We learned a lot more about Mr. Spears when he showed up at our back door with a letter in his hand a few days later. He could not read or write and wanted our mother to read the letter to him. The mail was from one of his three sons, each of whom served in the U.S. Armed Forces during World War II.

They purchased a small farm, that adjoined ours in 1947 as a means of getting their parents off the mountainside farm they lived on in the Shinbone community, where there was no running water or electric power.

The old man’s farming methods were a throwback to the 18th century. His tools were handmade and his family’s sustenance was limited for the most part to a milk cow, a hog, a few chickens and garden vegetables.

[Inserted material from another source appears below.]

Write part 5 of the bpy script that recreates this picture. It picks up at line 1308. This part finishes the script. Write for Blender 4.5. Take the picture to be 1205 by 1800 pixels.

His oxen had minds of their own when pulling a plow. They simply dropped to the ground and took a rest when the going got tough. When his whip failed to get them up and going, the old man would simply walk to his house and sit down for a rest of his own.

Another sight to see was his hog grazing and rooting around inside a pasture fence with the oxen and milk cow. He made the triangle-shaped wooden yoke and put it on the hog’s‘ neck to prevent it from straying outside the barbed wire fence.

The Spears’ were our closest neighbors and always welcomed our visits. They had a big dinner bell hanging on a pole in their back yard, and we were on notice that if we heard the bell ring we were to respond in a hurry.

When we visited we carried our battery-operated Zenith radio. We’d tune it in to the Grand Ole Opry and listen to the country music while sitting on their big front porch. Us siblings would soak up the adult conversation with special interest in family histories and their struggles of eking out a living on a poor mountainside farm.